**INFORMATION SHOWN:**
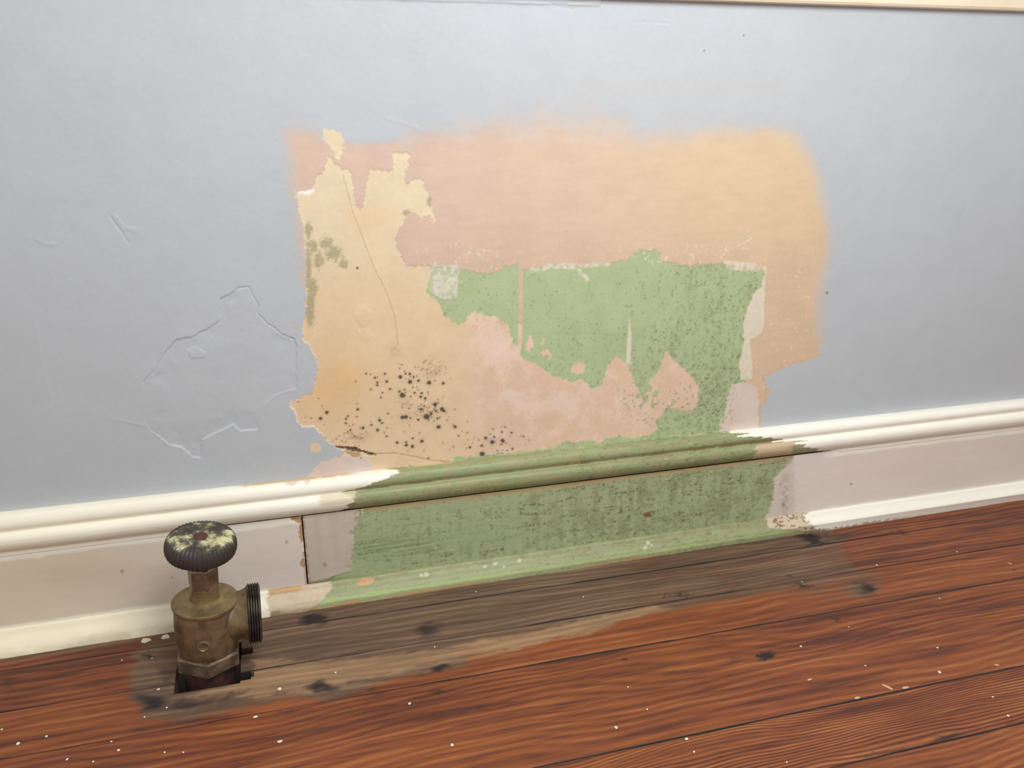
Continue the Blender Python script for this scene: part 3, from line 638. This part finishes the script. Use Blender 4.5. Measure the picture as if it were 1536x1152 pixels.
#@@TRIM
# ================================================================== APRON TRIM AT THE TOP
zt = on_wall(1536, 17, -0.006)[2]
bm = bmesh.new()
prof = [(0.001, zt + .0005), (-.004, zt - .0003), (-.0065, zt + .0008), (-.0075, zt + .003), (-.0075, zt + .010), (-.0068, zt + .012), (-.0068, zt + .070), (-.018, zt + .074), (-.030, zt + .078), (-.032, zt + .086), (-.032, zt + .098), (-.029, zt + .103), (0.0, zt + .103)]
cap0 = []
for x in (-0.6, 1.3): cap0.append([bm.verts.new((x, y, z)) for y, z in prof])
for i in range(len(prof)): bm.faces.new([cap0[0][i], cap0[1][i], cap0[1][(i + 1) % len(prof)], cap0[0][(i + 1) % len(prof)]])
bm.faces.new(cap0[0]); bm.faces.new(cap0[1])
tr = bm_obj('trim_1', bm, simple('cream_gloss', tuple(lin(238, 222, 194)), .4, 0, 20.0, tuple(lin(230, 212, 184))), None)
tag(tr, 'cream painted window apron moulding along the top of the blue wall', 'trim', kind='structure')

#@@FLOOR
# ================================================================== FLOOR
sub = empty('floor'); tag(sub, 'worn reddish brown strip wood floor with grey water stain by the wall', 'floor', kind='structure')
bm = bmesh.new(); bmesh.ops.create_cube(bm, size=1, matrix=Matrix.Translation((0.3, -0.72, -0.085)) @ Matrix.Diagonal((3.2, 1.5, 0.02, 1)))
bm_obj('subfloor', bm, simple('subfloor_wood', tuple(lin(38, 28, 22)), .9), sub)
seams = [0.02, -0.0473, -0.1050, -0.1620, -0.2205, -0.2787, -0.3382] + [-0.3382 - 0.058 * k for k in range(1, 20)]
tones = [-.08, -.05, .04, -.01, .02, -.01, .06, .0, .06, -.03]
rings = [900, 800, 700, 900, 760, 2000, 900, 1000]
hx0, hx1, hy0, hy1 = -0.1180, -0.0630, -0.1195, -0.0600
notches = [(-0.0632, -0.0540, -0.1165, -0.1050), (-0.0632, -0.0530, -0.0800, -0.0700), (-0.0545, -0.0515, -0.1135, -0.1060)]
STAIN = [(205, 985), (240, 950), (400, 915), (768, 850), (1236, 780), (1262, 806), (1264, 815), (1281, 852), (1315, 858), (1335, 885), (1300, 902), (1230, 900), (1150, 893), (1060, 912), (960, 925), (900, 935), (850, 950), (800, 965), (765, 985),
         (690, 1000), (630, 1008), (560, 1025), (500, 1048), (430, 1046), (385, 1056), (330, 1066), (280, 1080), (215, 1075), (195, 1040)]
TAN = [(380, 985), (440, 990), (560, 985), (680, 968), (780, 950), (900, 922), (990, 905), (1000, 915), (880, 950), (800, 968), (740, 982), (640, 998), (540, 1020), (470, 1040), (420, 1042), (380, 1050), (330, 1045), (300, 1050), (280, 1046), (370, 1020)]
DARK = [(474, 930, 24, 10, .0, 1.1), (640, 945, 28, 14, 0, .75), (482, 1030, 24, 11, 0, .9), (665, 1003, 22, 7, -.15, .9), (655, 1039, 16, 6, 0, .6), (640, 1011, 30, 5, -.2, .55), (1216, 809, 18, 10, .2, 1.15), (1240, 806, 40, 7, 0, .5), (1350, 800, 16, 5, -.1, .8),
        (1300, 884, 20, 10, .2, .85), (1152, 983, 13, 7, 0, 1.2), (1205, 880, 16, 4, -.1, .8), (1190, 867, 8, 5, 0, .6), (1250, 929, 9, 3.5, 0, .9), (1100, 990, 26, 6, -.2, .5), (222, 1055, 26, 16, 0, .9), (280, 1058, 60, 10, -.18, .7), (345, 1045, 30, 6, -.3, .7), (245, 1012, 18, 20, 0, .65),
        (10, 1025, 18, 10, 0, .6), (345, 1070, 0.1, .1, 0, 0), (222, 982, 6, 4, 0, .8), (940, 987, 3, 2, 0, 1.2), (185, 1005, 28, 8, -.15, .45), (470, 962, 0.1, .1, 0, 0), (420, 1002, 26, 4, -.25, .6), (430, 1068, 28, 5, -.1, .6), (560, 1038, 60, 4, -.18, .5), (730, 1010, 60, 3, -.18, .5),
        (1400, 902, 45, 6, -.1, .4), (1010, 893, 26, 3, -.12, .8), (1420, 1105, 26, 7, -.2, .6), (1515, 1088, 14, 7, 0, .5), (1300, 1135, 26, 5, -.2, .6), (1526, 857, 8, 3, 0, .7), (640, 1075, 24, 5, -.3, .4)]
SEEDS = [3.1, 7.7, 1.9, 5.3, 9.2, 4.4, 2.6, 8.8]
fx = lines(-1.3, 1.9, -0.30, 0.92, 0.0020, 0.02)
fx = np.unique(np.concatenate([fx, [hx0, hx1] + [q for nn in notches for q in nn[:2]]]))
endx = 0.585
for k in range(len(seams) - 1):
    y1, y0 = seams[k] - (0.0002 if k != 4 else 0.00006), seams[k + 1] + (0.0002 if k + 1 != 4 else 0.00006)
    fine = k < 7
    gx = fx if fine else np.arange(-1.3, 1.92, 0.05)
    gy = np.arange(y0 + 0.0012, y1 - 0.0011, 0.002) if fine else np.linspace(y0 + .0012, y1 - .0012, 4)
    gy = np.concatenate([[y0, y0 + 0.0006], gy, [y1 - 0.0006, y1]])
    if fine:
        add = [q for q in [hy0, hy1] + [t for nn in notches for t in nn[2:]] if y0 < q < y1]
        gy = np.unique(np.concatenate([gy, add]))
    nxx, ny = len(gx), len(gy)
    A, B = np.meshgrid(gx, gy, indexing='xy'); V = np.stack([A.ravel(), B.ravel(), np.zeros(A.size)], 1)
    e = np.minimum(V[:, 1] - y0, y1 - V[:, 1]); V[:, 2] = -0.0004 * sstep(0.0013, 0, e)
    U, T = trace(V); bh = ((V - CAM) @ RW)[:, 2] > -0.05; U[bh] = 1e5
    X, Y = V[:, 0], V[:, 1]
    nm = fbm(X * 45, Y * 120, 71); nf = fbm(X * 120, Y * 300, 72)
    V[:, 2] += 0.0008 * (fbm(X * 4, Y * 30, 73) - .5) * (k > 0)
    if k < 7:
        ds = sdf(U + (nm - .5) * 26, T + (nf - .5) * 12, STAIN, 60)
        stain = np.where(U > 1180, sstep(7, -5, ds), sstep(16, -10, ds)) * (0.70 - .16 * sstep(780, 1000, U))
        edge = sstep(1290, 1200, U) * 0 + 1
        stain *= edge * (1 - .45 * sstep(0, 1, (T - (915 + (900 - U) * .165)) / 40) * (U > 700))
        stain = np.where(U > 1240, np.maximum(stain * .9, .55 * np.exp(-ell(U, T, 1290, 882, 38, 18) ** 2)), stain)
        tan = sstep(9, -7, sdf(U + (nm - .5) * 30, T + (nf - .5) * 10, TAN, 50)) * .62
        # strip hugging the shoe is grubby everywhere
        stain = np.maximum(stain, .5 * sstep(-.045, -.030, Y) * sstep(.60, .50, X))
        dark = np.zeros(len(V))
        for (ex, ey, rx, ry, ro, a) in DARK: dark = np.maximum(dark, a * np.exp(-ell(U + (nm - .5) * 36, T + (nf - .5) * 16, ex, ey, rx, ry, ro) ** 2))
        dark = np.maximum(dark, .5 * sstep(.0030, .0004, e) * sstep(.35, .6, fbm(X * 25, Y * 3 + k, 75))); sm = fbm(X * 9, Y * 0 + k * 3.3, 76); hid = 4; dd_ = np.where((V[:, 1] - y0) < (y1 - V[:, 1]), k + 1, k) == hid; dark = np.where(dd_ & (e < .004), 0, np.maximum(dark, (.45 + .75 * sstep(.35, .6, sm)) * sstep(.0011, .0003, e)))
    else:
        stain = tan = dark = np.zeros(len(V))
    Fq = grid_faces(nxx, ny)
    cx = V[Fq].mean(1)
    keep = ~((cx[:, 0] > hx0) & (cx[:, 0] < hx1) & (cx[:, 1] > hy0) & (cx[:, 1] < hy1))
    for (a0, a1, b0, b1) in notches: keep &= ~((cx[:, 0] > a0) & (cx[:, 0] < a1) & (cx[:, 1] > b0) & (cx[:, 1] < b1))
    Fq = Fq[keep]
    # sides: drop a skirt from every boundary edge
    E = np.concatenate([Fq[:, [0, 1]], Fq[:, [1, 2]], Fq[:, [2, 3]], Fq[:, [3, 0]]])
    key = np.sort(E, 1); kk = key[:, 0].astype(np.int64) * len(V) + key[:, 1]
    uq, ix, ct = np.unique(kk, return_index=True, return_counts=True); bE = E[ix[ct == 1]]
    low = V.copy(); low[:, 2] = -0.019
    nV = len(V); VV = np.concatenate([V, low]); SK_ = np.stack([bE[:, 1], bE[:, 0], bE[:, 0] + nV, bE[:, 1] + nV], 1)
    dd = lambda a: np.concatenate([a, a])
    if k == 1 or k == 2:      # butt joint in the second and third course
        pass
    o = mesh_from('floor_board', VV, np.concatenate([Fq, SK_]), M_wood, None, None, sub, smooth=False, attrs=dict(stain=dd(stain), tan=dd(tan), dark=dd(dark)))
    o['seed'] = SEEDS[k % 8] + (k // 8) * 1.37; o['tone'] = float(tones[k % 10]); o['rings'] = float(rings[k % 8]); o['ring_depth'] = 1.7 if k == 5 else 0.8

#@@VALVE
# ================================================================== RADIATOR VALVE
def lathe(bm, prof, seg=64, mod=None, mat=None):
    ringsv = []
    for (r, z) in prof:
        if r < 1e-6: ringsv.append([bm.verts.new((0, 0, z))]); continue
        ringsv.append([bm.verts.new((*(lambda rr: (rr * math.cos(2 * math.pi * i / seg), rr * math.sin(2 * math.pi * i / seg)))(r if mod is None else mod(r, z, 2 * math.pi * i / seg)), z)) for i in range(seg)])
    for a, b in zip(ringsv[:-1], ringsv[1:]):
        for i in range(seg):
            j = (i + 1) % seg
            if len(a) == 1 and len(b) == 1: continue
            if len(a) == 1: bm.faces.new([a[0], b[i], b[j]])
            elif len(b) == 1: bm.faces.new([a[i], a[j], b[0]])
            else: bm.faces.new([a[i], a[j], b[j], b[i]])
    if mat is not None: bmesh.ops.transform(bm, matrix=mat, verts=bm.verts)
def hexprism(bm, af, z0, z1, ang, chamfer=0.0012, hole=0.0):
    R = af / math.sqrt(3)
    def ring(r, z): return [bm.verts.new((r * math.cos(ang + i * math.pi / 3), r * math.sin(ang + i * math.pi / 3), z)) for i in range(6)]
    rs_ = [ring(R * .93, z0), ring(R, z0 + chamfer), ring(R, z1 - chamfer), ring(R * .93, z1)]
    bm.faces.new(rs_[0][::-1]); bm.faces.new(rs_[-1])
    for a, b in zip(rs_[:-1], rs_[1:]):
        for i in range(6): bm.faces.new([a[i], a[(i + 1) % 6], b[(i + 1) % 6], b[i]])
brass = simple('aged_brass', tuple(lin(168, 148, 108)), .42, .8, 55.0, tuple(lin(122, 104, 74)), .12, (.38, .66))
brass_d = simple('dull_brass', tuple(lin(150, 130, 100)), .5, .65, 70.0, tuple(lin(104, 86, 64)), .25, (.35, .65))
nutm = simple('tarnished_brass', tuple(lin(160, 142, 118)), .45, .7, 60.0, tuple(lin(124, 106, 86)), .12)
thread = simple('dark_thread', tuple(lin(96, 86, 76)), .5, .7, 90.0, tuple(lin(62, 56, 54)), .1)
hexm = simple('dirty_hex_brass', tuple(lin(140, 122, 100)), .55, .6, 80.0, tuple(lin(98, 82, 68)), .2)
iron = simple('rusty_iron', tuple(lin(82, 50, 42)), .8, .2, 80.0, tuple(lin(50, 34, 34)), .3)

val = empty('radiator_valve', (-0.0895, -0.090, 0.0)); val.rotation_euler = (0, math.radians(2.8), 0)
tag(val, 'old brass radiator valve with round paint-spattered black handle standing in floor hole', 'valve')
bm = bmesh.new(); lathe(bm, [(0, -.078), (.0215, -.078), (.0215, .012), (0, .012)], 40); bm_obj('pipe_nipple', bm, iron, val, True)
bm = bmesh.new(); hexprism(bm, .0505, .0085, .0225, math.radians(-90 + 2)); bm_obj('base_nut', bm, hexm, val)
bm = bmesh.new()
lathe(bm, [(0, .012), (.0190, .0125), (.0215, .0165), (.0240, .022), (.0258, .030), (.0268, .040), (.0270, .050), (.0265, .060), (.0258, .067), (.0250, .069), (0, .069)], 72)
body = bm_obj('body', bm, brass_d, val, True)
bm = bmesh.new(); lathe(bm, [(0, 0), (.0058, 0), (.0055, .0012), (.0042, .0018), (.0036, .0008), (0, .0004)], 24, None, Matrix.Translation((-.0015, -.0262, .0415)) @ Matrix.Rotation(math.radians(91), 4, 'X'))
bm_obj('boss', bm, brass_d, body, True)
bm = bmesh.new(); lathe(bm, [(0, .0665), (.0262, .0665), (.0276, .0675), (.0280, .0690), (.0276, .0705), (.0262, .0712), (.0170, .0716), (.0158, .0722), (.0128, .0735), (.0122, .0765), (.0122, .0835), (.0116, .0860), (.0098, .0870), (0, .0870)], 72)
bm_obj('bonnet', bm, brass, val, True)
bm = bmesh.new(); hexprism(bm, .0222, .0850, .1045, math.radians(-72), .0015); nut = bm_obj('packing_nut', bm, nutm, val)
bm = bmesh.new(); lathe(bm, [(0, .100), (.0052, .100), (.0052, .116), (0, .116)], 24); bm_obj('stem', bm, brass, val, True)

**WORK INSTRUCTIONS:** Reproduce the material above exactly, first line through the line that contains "tag(tr, 'cream painted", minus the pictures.

**ANSWER FOR THIS EXERCISE:**
Continue the Blender Python script for this scene: part 3, from line 638. This part finishes the script. Use Blender 4.5. Measure the picture as if it were 1536x1152 pixels.
#@@TRIM
# ================================================================== APRON TRIM AT THE TOP
zt = on_wall(1536, 17, -0.006)[2]
bm = bmesh.new()
prof = [(0.001, zt + .0005), (-.004, zt - .0003), (-.0065, zt + .0008), (-.0075, zt + .003), (-.0075, zt + .010), (-.0068, zt + .012), (-.0068, zt + .070), (-.018, zt + .074), (-.030, zt + .078), (-.032, zt + .086), (-.032, zt + .098), (-.029, zt + .103), (0.0, zt + .103)]
cap0 = []
for x in (-0.6, 1.3): cap0.append([bm.verts.new((x, y, z)) for y, z in prof])
for i in range(len(prof)): bm.faces.new([cap0[0][i], cap0[1][i], cap0[1][(i + 1) % len(prof)], cap0[0][(i + 1) % len(prof)]])
bm.faces.new(cap0[0]); bm.faces.new(cap0[1])
tr = bm_obj('trim_1', bm, simple('cream_gloss', tuple(lin(238, 222, 194)), .4, 0, 20.0, tuple(lin(230, 212, 184))), None)
tag(tr, 'cream painted window apron moulding along the top of the blue wall', 'trim', kind='structure')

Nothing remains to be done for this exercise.